**DATA PROVIDED:**
○ ○ ○

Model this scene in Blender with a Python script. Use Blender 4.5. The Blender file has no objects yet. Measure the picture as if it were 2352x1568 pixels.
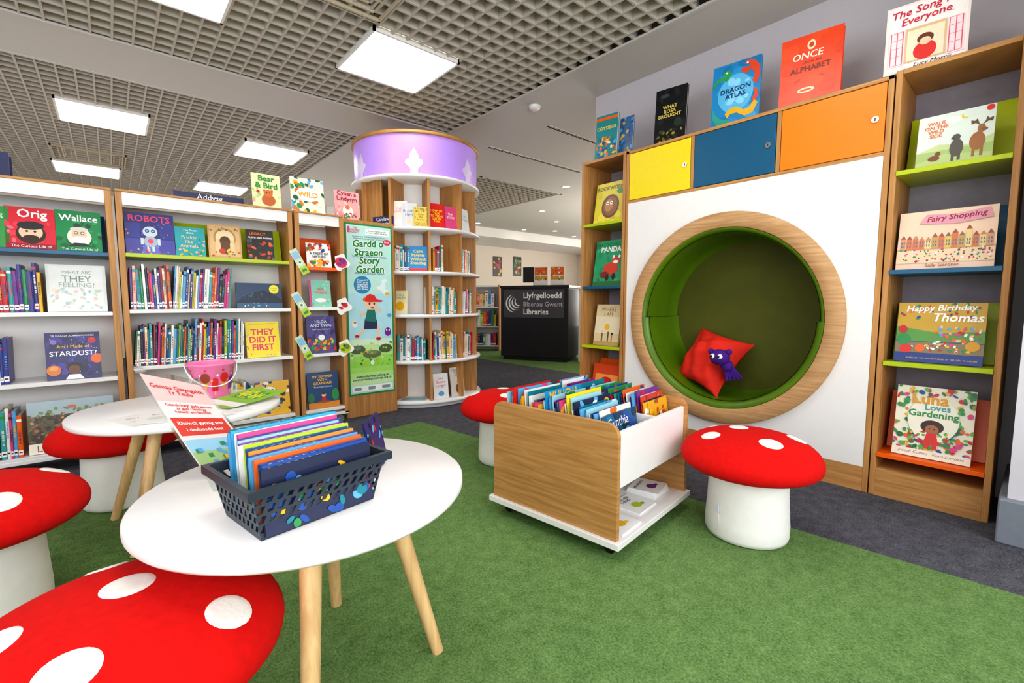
import bpy, math, random
from mathutils import Matrix, Vector
random.seed(7)
D=bpy.data; C=bpy.context
pi=math.pi
# ---------------------------------------------------------------- colour + materials
def lin(c): return c/12.92 if c<=.04045 else ((c+.055)/1.055)**2.4
def H(s):
    s=s.lstrip('#'); return tuple(lin(int(s[i:i+2],16)/255) for i in (0,2,4))
_m={}
def mat(name,col,rough=.5,var=.05,scale=30,bump=0,metal=0,emit=0,stretch=None,spec=.5):
    key=name
    if key in _m: return _m[key]
    if isinstance(col,str): col=H(col)
    m=D.materials.new(name); m.use_nodes=True; nt=m.node_tree; N=nt.nodes; L=nt.links
    b=N['Principled BSDF']; b.inputs['Roughness'].default_value=rough; b.inputs['Metallic'].default_value=metal
    b.inputs['Specular IOR Level'].default_value=spec
    tc=N.new('ShaderNodeTexCoord'); mp=N.new('ShaderNodeMapping'); L.new(tc.outputs['Object'],mp.inputs[0])
    if stretch: mp.inputs['Scale'].default_value=stretch
    no=N.new('ShaderNodeTexNoise'); no.inputs['Scale'].default_value=scale; no.inputs['Detail'].default_value=4
    L.new(mp.outputs[0],no.inputs['Vector'])
    cr=N.new('ShaderNodeValToRGB'); e=cr.color_ramp.elements
    e[0].position=.3;e[1].position=.7
    e[0].color=tuple(max(0,c*(1-var)) for c in col)+(1,); e[1].color=tuple(min(1,c*(1+var)) for c in col)+(1,)
    L.new(no.outputs['Fac'],cr.inputs[0]); L.new(cr.outputs[0],b.inputs['Base Color'])
    if bump:
        bp=N.new('ShaderNodeBump'); bp.inputs['Strength'].default_value=bump; bp.inputs['Distance'].default_value=.004
        L.new(no.outputs['Fac'],bp.inputs['Height']); L.new(bp.outputs[0],b.inputs['Normal'])
    if emit:
        b.inputs['Emission Color'].default_value=col+(1,); b.inputs['Emission Strength'].default_value=emit
    _m[key]=m; return m
def cov(hexs,rough=.35): return mat('printed_card_'+hexs.strip('#'),hexs,rough,.04,15)
def art(name,cols,scale=14,rough=.35):
    if name in _m: return _m[name]
    m=D.materials.new(name); m.use_nodes=True; nt=m.node_tree; N=nt.nodes; L=nt.links
    b=N['Principled BSDF']; b.inputs['Roughness'].default_value=rough
    tc=N.new('ShaderNodeTexCoord'); no=N.new('ShaderNodeTexNoise'); no.inputs['Scale'].default_value=scale*.7
    vo=N.new('ShaderNodeTexVoronoi'); vo.inputs['Scale'].default_value=scale*1.6
    ad=N.new('ShaderNodeVectorMath'); ad.operation='MULTIPLY_ADD'; ad.inputs[1].default_value=(.12,.12,.12)
    L.new(tc.outputs['Object'],no.inputs['Vector']); L.new(no.outputs['Color'],ad.inputs[0]); L.new(tc.outputs['Object'],ad.inputs[2])
    L.new(ad.outputs[0],vo.inputs['Vector'])
    sp=N.new('ShaderNodeSeparateColor'); L.new(vo.outputs['Color'],sp.inputs[0])
    cr=N.new('ShaderNodeValToRGB'); cr.color_ramp.interpolation='CONSTANT'; e=cr.color_ramp.elements
    n=len(cols)
    while len(e)<n: e.new(.5)
    for i,c in enumerate(cols):
        e[i].position=i/n
        e[i].color=H(c)+(1,)
    L.new(sp.outputs[0],cr.inputs[0]); L.new(cr.outputs[0],b.inputs['Base Color'])
    _m[name]=m; return m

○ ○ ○

**TASK INSTRUCTIONS:** Omit pictures; set down the rest of the material word for word.

**RESULT OF THE TASK:**
Model this scene in Blender with a Python script. Use Blender 4.5. The Blender file has no objects yet. Measure the picture as if it were 2352x1568 pixels.
import bpy, math, random
from mathutils import Matrix, Vector
random.seed(7)
D=bpy.data; C=bpy.context
pi=math.pi
# ---------------------------------------------------------------- colour + materials
def lin(c): return c/12.92 if c<=.04045 else ((c+.055)/1.055)**2.4
def H(s):
    s=s.lstrip('#'); return tuple(lin(int(s[i:i+2],16)/255) for i in (0,2,4))
_m={}
def mat(name,col,rough=.5,var=.05,scale=30,bump=0,metal=0,emit=0,stretch=None,spec=.5):
    key=name
    if key in _m: return _m[key]
    if isinstance(col,str): col=H(col)
    m=D.materials.new(name); m.use_nodes=True; nt=m.node_tree; N=nt.nodes; L=nt.links
    b=N['Principled BSDF']; b.inputs['Roughness'].default_value=rough; b.inputs['Metallic'].default_value=metal
    b.inputs['Specular IOR Level'].default_value=spec
    tc=N.new('ShaderNodeTexCoord'); mp=N.new('ShaderNodeMapping'); L.new(tc.outputs['Object'],mp.inputs[0])
    if stretch: mp.inputs['Scale'].default_value=stretch
    no=N.new('ShaderNodeTexNoise'); no.inputs['Scale'].default_value=scale; no.inputs['Detail'].default_value=4
    L.new(mp.outputs[0],no.inputs['Vector'])
    cr=N.new('ShaderNodeValToRGB'); e=cr.color_ramp.elements
    e[0].position=.3;e[1].position=.7
    e[0].color=tuple(max(0,c*(1-var)) for c in col)+(1,); e[1].color=tuple(min(1,c*(1+var)) for c in col)+(1,)
    L.new(no.outputs['Fac'],cr.inputs[0]); L.new(cr.outputs[0],b.inputs['Base Color'])
    if bump:
        bp=N.new('ShaderNodeBump'); bp.inputs['Strength'].default_value=bump; bp.inputs['Distance'].default_value=.004
        L.new(no.outputs['Fac'],bp.inputs['Height']); L.new(bp.outputs[0],b.inputs['Normal'])
    if emit:
        b.inputs['Emission Color'].default_value=col+(1,); b.inputs['Emission Strength'].default_value=emit
    _m[key]=m; return m
def cov(hexs,rough=.35): return mat('printed_card_'+hexs.strip('#'),hexs,rough,.04,15)
def art(name,cols,scale=14,rough=.35):
    if name in _m: return _m[name]
    m=D.materials.new(name); m.use_nodes=True; nt=m.node_tree; N=nt.nodes; L=nt.links
    b=N['Principled BSDF']; b.inputs['Roughness'].default_value=rough
    tc=N.new('ShaderNodeTexCoord'); no=N.new('ShaderNodeTexNoise'); no.inputs['Scale'].default_value=scale*.7
    vo=N.new('ShaderNodeTexVoronoi'); vo.inputs['Scale'].default_value=scale*1.6
    ad=N.new('ShaderNodeVectorMath'); ad.operation='MULTIPLY_ADD'; ad.inputs[1].default_value=(.12,.12,.12)
    L.new(tc.outputs['Object'],no.inputs['Vector']); L.new(no.outputs['Color'],ad.inputs[0]); L.new(tc.outputs['Object'],ad.inputs[2])
    L.new(ad.outputs[0],vo.inputs['Vector'])
    sp=N.new('ShaderNodeSeparateColor'); L.new(vo.outputs['Color'],sp.inputs[0])
    cr=N.new('ShaderNodeValToRGB'); cr.color_ramp.interpolation='CONSTANT'; e=cr.color_ramp.elements
    n=len(cols)
    while len(e)<n: e.new(.5)
    for i,c in enumerate(cols):
        e[i].position=i/n
        e[i].color=H(c)+(1,)
    L.new(sp.outputs[0],cr.inputs[0]); L.new(cr.outputs[0],b.inputs['Base Color'])
    _m[name]=m; return m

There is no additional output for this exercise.